Safety valve theory of politics

Map of Kenya./FILE
Map of Kenya./FILE

One of the problems for writers of my generation is that we did a great deal of our reading well before the age of the internet and the e-reader.

As such while we may have a clear recollection of an insightful passage or a well-made argument from over decades ago, we cannot go back into some electronic file of the kind we all take for granted these days, and quote precisely from the text.

I explain this because I cannot remember where I read of what I shall define here as ‘The Safety Valve Theory of African Politics’. Nonetheless, I shall do my best to explain what it refers to.

In an essay initially written perhaps in the late 1970s, the writer basically argued that the citizens of most African nations passionately believed in the Ghanaian Founding Father Kwame Nkrumah’s famous dictum: “Seek ye first the political kingdom, and all things shall be added unto you.”

This created a tendency towards fierce and uncompromising political competition in newly independent African nations.

Adding fuel to this brutally competitive political culture were ethnic or regional resentments; widespread poverty; enduring superstitions; limited economic opportunities; etc. This made for a uniquely combustible kind of politics that could blow up the whole country if not handled with consummate skill by the leaders of the day.

This theory further argued that “independence”, defined as the end of colonial rule, was a cruel delusion.

And that true independence – what might be called “economic freedom” in contrast to “political freedom” - would only come when a country had built a large enough economy, with a sizeable middle class whose spending created demand for the goods and services produced by an ever-expanding “working class”; and who also provided a tax base for government revenues which could be devoted to better healthcare, schools, roads, etc.

Most crucial was that between the nominal independence which came with the end of colonial rule, and true independence, which would necessarily lie many decades ahead, the country had to evolve its unique “safety valves”: compromises and adjustments which could be made from time to time to prevent the whole place from blowing up (consider current events in Zimbabwe).

In short, as a newly independent state, you could well make a good deal of initial progress in terms of “development”, but sooner or later a crisis – with the potential for unleashing massively destructive violence – will come to you. And when that happens, you had better have some effective “safety valves” to harmlessly let out the “steam” building up within your nation, or else it can blow everything up.

I have somewhat simplified a far more complex argument. But I think this was the heart of it: That developing nations will unavoidably face potentially catastrophic crises from time to time.

We are at this moment facing just such a crisis. We have had a paralysing political stalemate for about four months. And we are now at the point where for the first time in our nation’s history, there is the possibility of two “presidential swearing-in ceremonies”: One said to be “constitutionally mandated” and the other alleged to “reflect the true will of Kenyan voters”.

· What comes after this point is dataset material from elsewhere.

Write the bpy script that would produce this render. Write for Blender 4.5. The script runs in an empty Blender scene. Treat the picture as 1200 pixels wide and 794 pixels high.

In many African countries this would signal the beginning of the Apocalypse.

But not here. Our national momentum is towards reconciliation and stability. And even though right now it might not seem so, I predict that it is in such a direction that we are heading.

About a month ago, I congratulated “some of the most famously independent-minded leaders in Central Kenya” for having bravely “called for a civil engagement between the two bitter rivals, President Uhuru Kenyatta and former PM Raila Odinga.”

On the very day that column was published, in response to his support for dialogue, one of this courageous group, former Mukuruweini MP Kabando wa Kabando, was declared a traitor at a demonstration held in his former constituency, and his effigy was burnt by the angry crowd.

Now, barely 30 days later, the conversation in Central Kenya has changed from such accusations of treachery, to when and how such dialogue would ideally take place.

With a bit of luck, our safety valves will hold, and Kenya will once again dodge the bullet.